> **Provided material**:
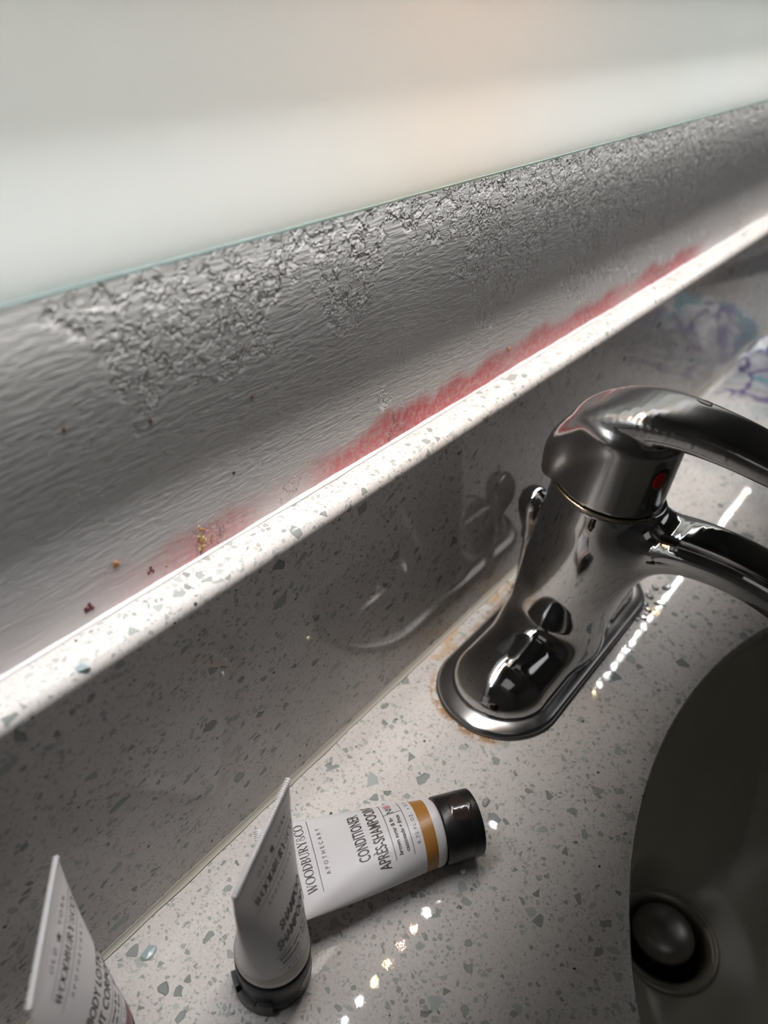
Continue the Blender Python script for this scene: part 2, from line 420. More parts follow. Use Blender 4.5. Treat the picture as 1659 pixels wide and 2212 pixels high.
cv = wavy('sealant_bead', cove, X0 + .001, X1 - .001, 500, M['caulk']); tag(cv, 'cream sealant line in the corner of countertop and backsplash', 'sealant')
def bead(x):
    q = 0.0009 * (1 + 0.35 * math.sin(x * 60) * math.sin(x * 23 + 1) + 0.12 * math.sin(x * 310))
    return [(WY, 0.1300), (WY, 0.1300 + q * 1.1), (WY - q * .55, 0.1300 + q * .9), (WY - q * 1.1, 0.1300 + q * .35), (WY - q * 1.5, 0.1300)]
cv = wavy('sealant_bead', bead, X0 + .001, X1 - .001, 700, M['white_caulk']); tag(cv, 'thin white sealant bead where the ledge meets the grey wall', 'sealant')

# ------------------------------------------------------------------ sink
DX, DY, DR, DZ = 0.278, -0.1552, 0.0262, -0.148
def sink_mesh():
    n = 128; V = []; F = []; T = 46
    for i in range(T + 1):
        t = i / T
        for k in range(n):
            a = 2 * PI * k / n; c, s = math.cos(a), math.sin(a)
            rim = Vector((SX + (SA + 0.004) * c, SY + (SB + 0.004) * s)); d0 = Vector((DX + DR * c, DY + DR * s))
            if t <= 1:
                p = d0.lerp(rim, t)
            rr = min(1.0, math.hypot((p.x - SX) / (SA + 0.004), (p.y - SY) / (SB + 0.004)))
            z = -0.0100 - 0.142 * (max(0.0, 1 - rr ** 7)) ** 0.55 if t < 1 else -0.0100
            # bend the floor gently to the drain
            V.append((p.x, p.y, z))
    # level the ring at the drain
    for i in range(T + 1):
        t = i / T; wgt = max(0.0, 1 - t * 9) ** 1.0
        for k in range(n):
            x, y, z = V[i * n + k]; V[i * n + k] = (x, y, z * (1 - wgt) + DZ * wgt)
    for i in range(T):
        for k in range(n): k2 = (k + 1) % n; F.append((i * n + k, (i + 1) * n + k, (i + 1) * n + k2, i * n + k2))
    b = len(V)
    for k in range(n):
        a = 2 * PI * k / n; V.append((SX + (SA + .0115) * math.cos(a), SY + (SB + .0115) * math.sin(a), -0.0106))
    for k in range(n): k2 = (k + 1) % n; F.append((T * n + k, b + k, b + k2, T * n + k2))
    return mesh('bowl', V, F)
sink = empty('undermount_sink', (0, 0, 0)); tag(sink, 'oval taupe undermount sink bowl set below the counter edge', 'sink')
bowl = link('bowl', sink_mesh(), M['porcelain'], sink, smooth=True)
dr = empty('drain_fitting'); dr.parent = sink; dr.location = (DX, DY, DZ)
dr.name = 'drain'
fl = lathe('drain_flange', [(0.0300, -0.0006), (0.0303, 0.0006), (0.0292, 0.0018), (0.0262, 0.0016), (0.0236, 0.0002), (0.0222, -0.0030), (0.0215, -0.0085), (0.0210, -0.030)], 64, M['drain'], dr)
blk = lathe('drain_throat', [(0.0206, -0.029), (0.012, -0.0292), (0.0001, -0.0292)], 32, M['dark_gap'], dr)
st = lathe('stopper', [(0.0001, 0.0105), (0.006, 0.0102), (0.0115, 0.0090), (0.0150, 0.0068), (0.0168, 0.0040), (0.0172, 0.0020), (0.0166, 0.0006), (0.013, -0.001), (0.004, -0.003), (0.004, -0.029)], 64, M['stopper'], dr)
st.location = (0.0008, 0.0012, 0.0)

# ------------------------------------------------------------------ implicit surfaces for the tap
def surface_nets(f, lo, hi, h):
    nx, ny, nz = [int((hi[i] - lo[i]) / h) + 2 for i in range(3)]
    ax = [lo[i] + h * np.arange(n) for i, n in enumerate((nx, ny, nz))]
    G = np.stack(np.meshgrid(*ax, indexing='ij'), -1).reshape(-1, 3)
    Fv = np.concatenate([f(G[i:i + 400000]) for i in range(0, len(G), 400000)]).reshape(nx, ny, nz)
    s = Fv < 0
    cx = lambda A, i, j, k: A[i:nx - 1 + i, j:ny - 1 + j, k:nz - 1 + k]
    cnt = sum(cx(s, i, j, k).astype(np.int8) for i in (0, 1) for j in (0, 1) for k in (0, 1))
    act = (cnt > 0) & (cnt < 8)
    ids = -np.ones(act.shape, int); idx = np.argwhere(act); ids[act] = np.arange(len(idx))
    acc = np.zeros((len(idx), 3)); num = np.zeros(len(idx))
    I, J, K = idx.T
    cor = [(i, j, k) for i in (0, 1) for j in (0, 1) for k in (0, 1)]
    for a in cor:
        for b in cor:
            d = [b[q] - a[q] for q in range(3)]
            if sum(d) == 1 and min(d) == 0:
                va = Fv[I + a[0], J + a[1], K + a[2]]; vb = Fv[I + b[0], J + b[1], K + b[2]]
                c = (va < 0) != (vb < 0)
                t = np.where(c, va / np.where(c, va - vb, 1), 0)
                p = np.array(a)[None] + t[:, None] * np.array(d)[None]
                acc[c] += p[c]; num[c] += 1
    V = (idx + acc / num[:, None]) * h + np.array(lo)
    quads = []
    for ax_ in range(3):
        sl0 = [slice(None)] * 3; sl1 = [slice(None)] * 3; sl0[ax_] = slice(0, -1); sl1[ax_] = slice(1, None)
        a, b = s[tuple(sl0)], s[tuple(sl1)]
        E = np.argwhere(a != b); flip = a[tuple(E.T)]
        o1, o2 = [q for q in range(3) if q != ax_]
        ok = (E[:, o1] > 0) & (E[:, o2] > 0) & (E[:, o1] < ids.shape[o1]) & (E[:, o2] < ids.shape[o2])
        E, flip = E[ok], flip[ok]
        def at(d1, d2):
            q = E.copy(); q[:, o1] -= d1; q[:, o2] -= d2; return ids[tuple(q.T)]
        Q = np.stack([at(1, 1), at(0, 1), at(0, 0), at(1, 0)], 1)
        if ax_ == 1: flip = ~flip
        Q[~flip] = Q[~flip][:, ::-1]
        quads.append(Q)
    Q = np.concatenate(quads)
    e = h * 0.25
    for it in range(4):
        g = np.stack([(f(V + np.eye(3)[q] * e) - f(V - np.eye(3)[q] * e)) / (2 * e) for q in range(3)], 1)
        v = f(V); gg = np.maximum((g * g).sum(1), 0.05)
        V = V - np.clip(v / gg, -h, h)[:, None] * g * 0.9
    return V, Q
def smin(a, b, k):
    h = np.clip(0.5 + 0.5 * (b - a) / k, 0, 1)
    return b * (1 - h) + a * h - k * h * (1 - h)
def smax(a, b, k): return -smin(-a, -b, k)
def cone(P, a, b, ra, rb):
    a = np.array(a); b = np.array(b); ba = b - a; t = np.clip(((P - a) @ ba) / (ba @ ba), 0, 1)
    return np.linalg.norm(P - a - t[:, None] * ba, axis=1) - (ra + (rb - ra) * t)
def spline(pts, n):
    pts = np.array(pts, float); P = np.vstack([2 * pts[0] - pts[1], pts, 2 * pts[-1] - pts[-2]]); out = []
    for i in range(1, len(P) - 2):
        for t in np.linspace(0, 1, n, endpoint=False):
            p0, p1, p2, p3 = P[i - 1:i + 3]
            out.append(0.5 * ((2 * p1) + (-p0 + p2) * t + (2 * p0 - 5 * p1 + 4 * p2 - p3) * t * t + (-p0 + 3 * p1 - 3 * p2 + p3) * t ** 3))
    out.append(P[-2]); return np.array(out)
def sweep(P, path, cx, ex=2.0):
    # path rows: y, z, half width in x, half thickness ; a bar swept in the plane x = cx
    best = np.full(len(P), 1e3); q = P[:, 1:3]; dx = np.abs(P[:, 0] - cx)
    for a, b in zip(path[:-1], path[1:]):
        ba = b[:2] - a[:2]; L2 = ba @ ba
        t = np.clip(((q - a[:2]) @ ba) / L2, 0, 1)
        d = np.linalg.norm(q - a[:2] - t[:, None] * ba, axis=1)
        rx = a[2] + (b[2] - a[2]) * t; rt = a[3] + (b[3] - a[3]) * t
        k = ((dx / rx) ** ex + (d / rt) ** ex) ** (1 / ex)
        best = np.minimum(best, (k - 1) * np.minimum(rx, rt))
    return best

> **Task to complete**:
Pictures stay out. Repeat only the lines from the beginning of the data through the line that has "cv = wavy('sealant_bead', bead, X0".

> **Solution to this problem**:
Continue the Blender Python script for this scene: part 2, from line 420. More parts follow. Use Blender 4.5. Treat the picture as 1659 pixels wide and 2212 pixels high.
cv = wavy('sealant_bead', cove, X0 + .001, X1 - .001, 500, M['caulk']); tag(cv, 'cream sealant line in the corner of countertop and backsplash', 'sealant')
def bead(x):
    q = 0.0009 * (1 + 0.35 * math.sin(x * 60) * math.sin(x * 23 + 1) + 0.12 * math.sin(x * 310))
    return [(WY, 0.1300), (WY, 0.1300 + q * 1.1), (WY - q * .55, 0.1300 + q * .9), (WY - q * 1.1, 0.1300 + q * .35), (WY - q * 1.5, 0.1300)]
cv = wavy('sealant_bead', bead, X0 + .001, X1 - .001, 700, M['white_caulk']); tag(cv, 'thin white sealant bead where the ledge meets the grey wall', 'sealant')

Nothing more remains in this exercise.